Despite headquartered in the US, Kiwi SaaS company Pushpay is building their developer and engineering teams in New Zealand. With Callaghan Innovation support they’re attracting top talent, but at a fraction of the cost of US equivalents.
At a glance
- In the face of slowing church donations, Kiwi SaaS company Pushpay took the fundraising efforts online, developing a leading donation platform.
- Support from Callaghan Innovation has allowed Pushpay to attract top talent and build their developer and engineering teams in New Zealand despite now being headquartered in the US.
- Keeping these teams in New Zealand provides significant cost savings compared to hiring in the US, and has meant they’ve been able to scale faster.
Where we have identified opportunities, which were heavy lifts in terms of time and resources, Callaghan Growth Grants [replaced by the R&D Tax Incentive] have allowed us to make some longer-term strategic investments in our product roadmap by offsetting short-term R&D costs.
- Bruce Gordon, CEO, Pushpay
Taking church donations online
It’s a two to five-minute ritual that takes place on any given Sunday in churches the world over.
That crucial window at the end of the service when as much as a third of the donations from church congregations drop into collection baskets.
Christians view giving as an essential expression of their faith. But religious giving has dropped by 50% since 1990 in the United States alone, a trend attributed to the rise of the “nones” – those with no religious affiliation.
Enter a Kiwi company with the determination to - as Pushpay Co-founder Chris Heaslip once put it - make giving as simple as “buying a song on iTunes”. Only the most engaged congregations are defying the downward trend in giving and Pushpay’s online donation platform is increasingly powering their fundraising activities.
Attracting home-grown talent
A three-person start-up based above a gym in Glenfield just eight years ago, Pushpay now has just under 400 staff and over 7,500 customers across the US, Canada, Australia and New Zealand.
However, while the vast majority of Pushpay’s business is done in the US, where it is headquartered in Redmond, Washington, the company has maintained its software engineering and product development teams – around 100 people – in New Zealand.
Keeping its powerhouse of development in New Zealand has allowed Pushpay to attract the best people. And integral to building their engineering and development teams were grants from Callaghan Innovation - like the R&D Experience Grant - to support R&D.
Now replaced by the R&D Tax Incentive, Callaghan Innovation Growth Grants also allowed the business to bolster its R&D efforts as it grew.
“Where we have identified opportunities, which were heavy lifts in terms of time and resources, Callaghan Growth Grants have allowed us to make some longer-term strategic investments in our product roadmap by offsetting short-term R&D costs,” says Pushpay’s CEO Bruce Gordon.
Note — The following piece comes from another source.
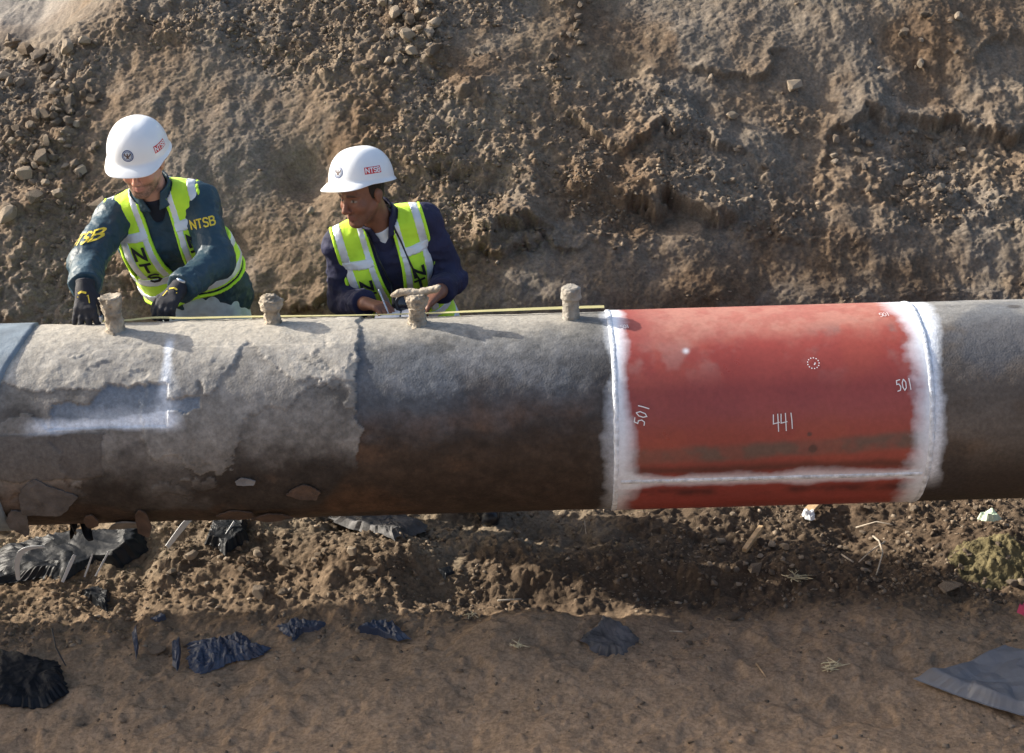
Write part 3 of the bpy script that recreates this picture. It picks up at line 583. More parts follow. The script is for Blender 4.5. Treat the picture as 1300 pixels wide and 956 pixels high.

Hamish Mitchell, Customer Manager, Digital at Callaghan Innovation, says Pushpay has benefited from intensive recruitment processes, a strong culture between its two offices and heavy investment in upskilling its software engineers.
“This has resulted in a high-performing team that’s been able to react to the level of growth the organisation has achieved,” Mitchell says.
Scaling a world-class product for a fraction of the cost
For Pushpay, keeping development at home has not only meant the ability to scale faster, but it has also gone down well with investors given the result has been industry-leading software and products.
Salary expectations for New Zealand-based developers significantly are lower than in the ‘first tier’ tech hubs, such as San Francisco, Seattle and New York, or the ‘second tier’ hubs such as Austin, Portland and Raleigh. This has meant Pushpay’s set-up also provides “significant cost advantages,” says Gordon, despite the “unusually high quality of software development talent” in New Zealand.
“In practice this works out to a 50 to 60% discount compared to hiring US-based developers,” says Gordon.